For me, community is a collective grounded in the everyday as something steady and made up of many ordinary moments. Through both my work and research, I’ve come to understand that community is built through small, informal acts of connection such as brief conversations, gestures of care, and moments of shared understanding. Over time, these interactions accumulate into trusted relationships that open the door to collaboration and greater engagement. This perspective informs the way I see engagement not as a one-time outcome but as an ongoing, everyday process that is sustained through consistent presence and the cultivation of conditions that enable mutual learning and exchange.
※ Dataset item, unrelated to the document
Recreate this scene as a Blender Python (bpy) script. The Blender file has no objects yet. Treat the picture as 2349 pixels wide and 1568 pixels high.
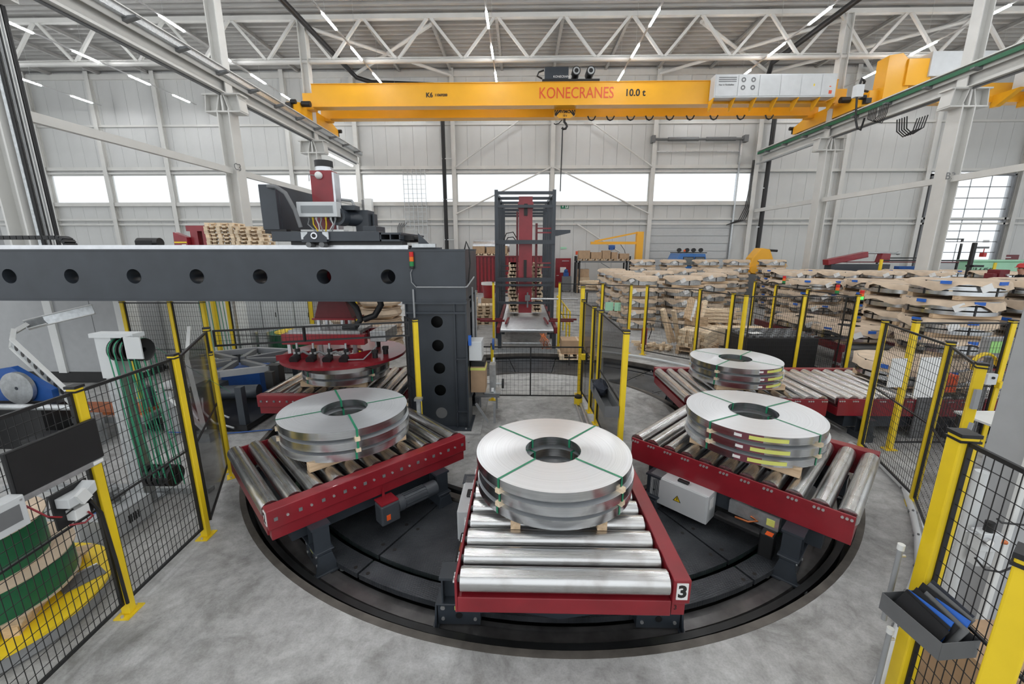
import bpy, bmesh, math, random
from mathutils import Vector, Matrix
random.seed(7)
PI = math.pi
scene = bpy.context.scene
col = scene.collection

# ------------------------------------------------------------------ camera, sky, exposure
cam_d = bpy.data.cameras.new('camera')
cam_d.sensor_width = 36.0
cam_d.lens = 945.0 / 2349.0 * 36.0
cam_d.clip_end = 300
cam_d.clip_start = 0.05
cam = bpy.data.objects.new('camera', cam_d)
col.objects.link(cam)
cam.location = (0, 0, 3.3)
cam.rotation_euler = (math.radians(90 - 12.76), 0, math.radians(1.2416))
scene.camera = cam

world = bpy.data.worlds.new('overcast_sky')
scene.world = world
world.use_nodes = True
wb = world.node_tree.nodes['Background']
wb.inputs[0].default_value = (0.93, 0.97, 1.0, 1)
wb.inputs[1].default_value = 1.25
LAMP = 95.0          # strength of the ceiling luminaires
scene.view_settings.view_transform = 'Standard'
scene.view_settings.look = 'None'
scene.view_settings.exposure = 0.18
scene.view_settings.gamma = 1.0
scene.view_settings.use_curve_mapping = False

# ------------------------------------------------------------------ helpers
ORG = {}

def tag(o, label=None, cat=None, group=None, kind=None):
    if label: o['label'] = label
    if cat: o['category'] = cat
    if group: o['group'] = group
    if kind: o['kind'] = kind
    return o

def thing(name, label, cat, loc=(0, 0, 0), group=None, rz=0.0):
    o = bpy.data.objects.new(name, None)
    col.objects.link(o)
    o.empty_display_size = 0.1
    o.location = loc
    o.rotation_euler = (0, 0, rz)
    ORG[o.name] = Vector(loc)
    return tag(o, label, cat, group)

def copy_tree(o, parent=None):
    c = o.copy(); col.objects.link(c); c.parent = parent
    for ch in list(o.children):
        copy_tree(ch, c)
    return c

def mat_basis(d, up=(0, 0, 1)):
    d = Vector(d).normalized(); up = Vector(up)
    if abs(d.dot(up)) > 0.999: up = Vector((0, 1, 0))
    s = d.cross(up).normalized(); u = s.cross(d).normalized()
    return d, s, u

class MB:
    """collects geometry in world coordinates; build() links it as one mesh object"""
    def __init__(s): s.v = []; s.f = []; s.mi = []; s.cur = 0
    def m(s, i): s.cur = i; return s
    def add(s, vs, fs):
        b = len(s.v); s.v += [tuple(p) for p in vs]
        for f in fs: s.f.append(tuple(b + i for i in f)); s.mi.append(s.cur)
        return s
    def box(s, x0, x1, y0, y1, z0, z1):
        return s.add([(x0,y0,z0),(x1,y0,z0),(x1,y1,z0),(x0,y1,z0),(x0,y0,z1),(x1,y0,z1),(x1,y1,z1),(x0,y1,z1)],
                     [(0,3,2,1),(4,5,6,7),(0,1,5,4),(1,2,6,5),(2,3,7,6),(3,0,4,7)])
    def obox(s, c, size, rz=0.0, rx=0.0, ry=0.0):
        M = Matrix.Translation(c) @ Matrix.Rotation(rz, 4, 'Z') @ Matrix.Rotation(ry, 4, 'Y') @ Matrix.Rotation(rx, 4, 'X')
        a, b, h = size[0]/2, size[1]/2, size[2]/2
        vs = [M @ Vector(p) for p in [(-a,-b,-h),(a,-b,-h),(a,b,-h),(-a,b,-h),(-a,-b,h),(a,-b,h),(a,b,h),(-a,b,h)]]
        return s.add(vs, [(0,3,2,1),(4,5,6,7),(0,1,5,4),(1,2,6,5),(2,3,7,6),(3,0,4,7)])
    def bar(s, p, q, w, h, up=(0,0,1)):
        p = Vector(p); q = Vector(q); d, sd, u = mat_basis(q - p, up)
        vs = []
        for c in (p, q):
            vs += [c - sd*w/2 - u*h/2, c + sd*w/2 - u*h/2, c + sd*w/2 + u*h/2, c - sd*w/2 + u*h/2]
        return s.add(vs, [(3,2,1,0),(4,5,6,7),(0,1,5,4),(1,2,6,5),(2,3,7,6),(3,0,4,7)])
    def cyl(s, p, q, r, n=16, r2=None, caps=True):
        p = Vector(p); q = Vector(q); d, sd, u = mat_basis(q - p)
        r2 = r if r2 is None else r2
        vs = []
        for c, rr in ((p, r), (q, r2)):
            for i in range(n):
                a = 2*PI*i/n; vs.append(c + (sd*math.cos(a) + u*math.sin(a))*rr)
        fs = [(i, (i+1) % n, n + (i+1) % n, n + i) for i in range(n)]
        if caps: fs += [tuple(range(n-1, -1, -1)), tuple(range(n, 2*n))]
        return s.add(vs, fs)
    def tube(s, pts, r, n=8, caps=True):
        pts = [Vector(p) for p in pts]; vs = []; N = len(pts)
        t0 = (pts[1]-pts[0]).normalized()
        _, sd, u = mat_basis(t0)
        for i, p in enumerate(pts):
            t = (pts[min(i+1, N-1)] - pts[max(i-1, 0)]).normalized()
            sd = (sd - t*sd.dot(t))
            if sd.length < 1e-5: _, sd, _ = mat_basis(t)
            sd.normalize(); u = sd.cross(t)
            for k in range(n):
                a = 2*PI*k/n; vs.append(p + (sd*math.cos(a) + u*math.sin(a))*r)
        fs = []
        for i in range(N-1):
            for k in range(n):
                fs.append((i*n+k, i*n+(k+1) % n, (i+1)*n+(k+1) % n, (i+1)*n+k))
        if caps: fs += [tuple(range(n-1, -1, -1)), tuple(range((N-1)*n, N*n))]
        return s.add(vs, fs)
    def lathe(s, prof, c=(0,0,0), n=48, a0=0.0, a1=2*PI, closed=True):
        """prof: list of (r, z) going round a closed section; revolved about the z axis through c"""
        full = abs(a1 - a0 - 2*PI) < 1e-6; N = n if full else n + 1; k = len(prof); vs = []
        for i in range(N):
            a = a0 + (a1-a0)*i/n
            for r, z in prof: vs.append((c[0] + r*math.cos(a), c[1] + r*math.sin(a), c[2] + z))
        fs = []; kk = k if closed else k-1
        for i in range(n):
            j = (i+1) % N
            for t in range(kk):
                u = (t+1) % k
                fs.append((i*k+t, j*k+t, j*k+u, i*k+u))
        if not full and closed:
            fs += [tuple(range(k)), tuple(range((N-1)*k + k-1, (N-1)*k - 1, -1))]
        return s.add(vs, fs)
    def prism(s, poly, axis, t0, t1):
        """poly: 2D outline; axis 'x': (y,z), 'y': (x,z), 'z': (x,y); extruded t0..t1 along the axis"""
        def P(a, b, t):
            return (t,a,b) if axis == 'x' else (a,t,b) if axis == 'y' else (a,b,t)
        n = len(poly)
        vs = [P(a,b,t0) for a,b in poly] + [P(a,b,t1) for a,b in poly]
        return s.add(vs, [tuple(range(n-1,-1,-1)), tuple(range(n,2*n))] + [(i,(i+1)%n,n+(i+1)%n,n+i) for i in range(n)])
    def hbeam(s, p, q, w, h, tf=0.03, tw=0.02, up=(0,0,1)):
        p = Vector(p); q = Vector(q); d, sd, u = mat_basis(q-p, up)
        s.bar(p + u*(h/2-tf/2), q + u*(h/2-tf/2), w, tf, up)
        s.bar(p - u*(h/2-tf/2), q - u*(h/2-tf/2), w, tf, up)
        s.bar(p, q, tw, h-2*tf, up); return s
    def sphere(s, c, r, n=12, sz=1.0):
        vs = []; R = n//2
        for i in range(R+1):
            ph = PI*i/R
            for k in range(n):
                a = 2*PI*k/n; vs.append((c[0]+r*math.sin(ph)*math.cos(a), c[1]+r*math.sin(ph)*math.sin(a), c[2]+r*sz*math.cos(ph)))
        return s.add(vs, [(i*n+k, (i+1)*n+k, (i+1)*n+(k+1)%n, i*n+(k+1)%n) for i in range(R) for k in range(n)])
    def build(s, name, mat, parent=None, smooth=None, kind=None, bevel=0.0, local=False):
        off = Vector((0,0,0))
        if parent is not None and not local: off = ORG.get(parent.name, Vector((0,0,0)))
        me = bpy.data.meshes.new(name)
        me.from_pydata([(x-off.x, y-off.y, z-off.z) for x,y,z in s.v], [], s.f)
        ms = mat if isinstance(mat, (list, tuple)) else [mat]
        for k in ms: me.materials.append(M[k] if isinstance(k, str) else k)
        if len(ms) > 1: me.polygons.foreach_set('material_index', s.mi)
        bm = bmesh.new(); bm.from_mesh(me); bmesh.ops.recalc_face_normals(bm, faces=bm.faces)
        if bevel:
            es = [e for e in bm.edges if len(e.link_faces) == 2 and e.calc_face_angle(0) > 0.6]
            bmesh.ops.bevel(bm, geom=es, offset=bevel, segments=2, affect='EDGES', profile=0.5)
        bm.to_mesh(me); bm.free()
        if smooth:
            me.shade_smooth(); me.set_sharp_from_angle(angle=math.radians(smooth))
        o = bpy.data.objects.new(name, me); col.objects.link(o)
        if parent is not None: o.parent = parent
        ORG[o.name] = off.copy()
        if kind: o['kind'] = kind
        return o

def place(o, loc=(0,0,0), rz=0.0):
    o.location = loc; o.rotation_euler = (0,0,rz); return o

def struct(o): o['kind'] = 'structure'; return o

def inst(me_obj, name, loc, parent=None, rot=(0,0,0), scale=(1,1,1)):
    """a copy that shares mesh data (positions in world coordinates)"""
    o = bpy.data.objects.new(name, me_obj.data); col.objects.link(o)
    off = ORG.get(parent.name, Vector((0,0,0))) if parent is not None else Vector((0,0,0))
    o.location = Vector(loc) - off; o.rotation_euler = rot; o.scale = scale
    if parent is not None: o.parent = parent
    return o

def text(name, body, size, mat, parent, loc, rot, ext=0.004, bold=0.0, sx=1.0, align='CENTER'):
    cu = bpy.data.curves.new(name, 'FONT'); cu.body = body; cu.size = size; cu.extrude = ext
    cu.offset = bold; cu.align_x = align; cu.align_y = 'CENTER'; cu.resolution_u = 3
    t = bpy.data.objects.new(name, cu); col.objects.link(t)
    dg = bpy.context.evaluated_depsgraph_get()
    me = bpy.data.meshes.new_from_object(t.evaluated_get(dg))
    bpy.data.objects.remove(t); bpy.data.curves.remove(cu)
    me.materials.clear(); me.materials.append(M[mat])
    o = bpy.data.objects.new(name, me); col.objects.link(o)
    off = ORG.get(parent.name, Vector((0,0,0))) if parent is not None else Vector((0,0,0))
    o.location = Vector(loc) - off; o.rotation_euler = rot; o.scale = (sx,1,1); o.parent = parent
    return o

# ------------------------------------------------------------------ materials
M = {}
def nm(name):
    m = bpy.data.materials.new(name); m.use_nodes = True; M[name] = m
    nt = m.node_tree; return m, nt, nt.nodes['Principled BSDF'], nt.nodes, nt.links

def paint(name, c, rough=0.45, metal=0.0, var=0.08, scale=6.0, bump=0.0, coat=0.0, spec=0.5):
    m, nt, b, N, L = nm(name)
    tc = N.new('ShaderNodeTexCoord'); no = N.new('ShaderNodeTexNoise')
    no.inputs['Scale'].default_value = scale; no.inputs['Detail'].default_value = 5
    L.new(tc.outputs['Object'], no.inputs['Vector'])
    cr = N.new('ShaderNodeValToRGB')
    lo = [max(0, x*(1-var*1.6)) for x in c]; hi = [min(1, x*(1+var)) for x in c]
    cr.color_ramp.elements[0].position = 0.3; cr.color_ramp.elements[1].position = 0.7
    cr.color_ramp.elements[0].color = (*lo, 1); cr.color_ramp.elements[1].color = (*hi, 1)
    L.new(no.outputs['Fac'], cr.inputs['Fac']); L.new(cr.outputs['Color'], b.inputs['Base Color'])
    b.inputs['Roughness'].default_value = rough; b.inputs['Metallic'].default_value = metal
    b.inputs['Specular IOR Level'].default_value = spec
    if coat: b.inputs['Coat Weight'].default_value = coat
    if bump:
        n2 = N.new('ShaderNodeTexNoise'); n2.inputs['Scale'].default_value = scale*12; L.new(tc.outputs['Object'], n2.inputs['Vector'])
        bp = N.new('ShaderNodeBump'); bp.inputs['Strength'].default_value = bump; bp.inputs['Distance'].default_value = 0.002
        L.new(n2.outputs['Fac'], bp.inputs['Height']); L.new(bp.outputs['Normal'], b.inputs['Normal'])
    return m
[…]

Xiaoxiao responding to visitors' notes at a low table
Xiaoxiao responding to visitors' notes for trace layer play 3

What do you do for fun outside of work?

I enjoy designing and building things myself. Throughout my doctoral studies, it became something of a yearly tradition to pick up a new hands-on hobby. Over the years I’ve tried soft oil pastel painting, needle felting, which I find incredibly stress-relieving, and sewing. I’ve also made pipe cleaner bouquets, which actually grew out of facilitating public engagement activities with youth at Urban Arts Space. Growing houseplants has been my longest-running and most successful hobby. My fiddle leaf fig tree has been with me for five years, and it has made an appearance at the trace layer play 3 exhibition in 2023 at Hopkins Hall Gallery, where it became quite the companion for everyone there. These days I’d love to pick up tennis again as the weather gets warmer and learn some kind of dance. 

Who in your life inspires you?

My MA and PhD advisor, Dr. Joni Acuff, has been a profound influence on both my academic and professional paths. Over the past six years, she has consistently created space for me to work through the challenges I encountered in research and in life. Her constructive feedback on my dissertation chapters always left me with a clear sense of how to improve and a growing confidence in my own potential. I initially applied to the AAEP program because of Dr. Acuff’s scholarship in culturally relevant pedagogy and critical multicultural art education; over time, her work has influenced how I consider the intersections of art, justice, and community in everything I do.

My older sister inspires me just as deeply. She was the one who first opened the door for me to study abroad and has supported me unconditionally at every step since. She is a dedicated scholar, an incredible mother of three, and a tireless source of support for our whole family. Watching the way she shows up so fully and generously for those around her has expanded my understanding of resilience, care, and what it means to be truly present for others.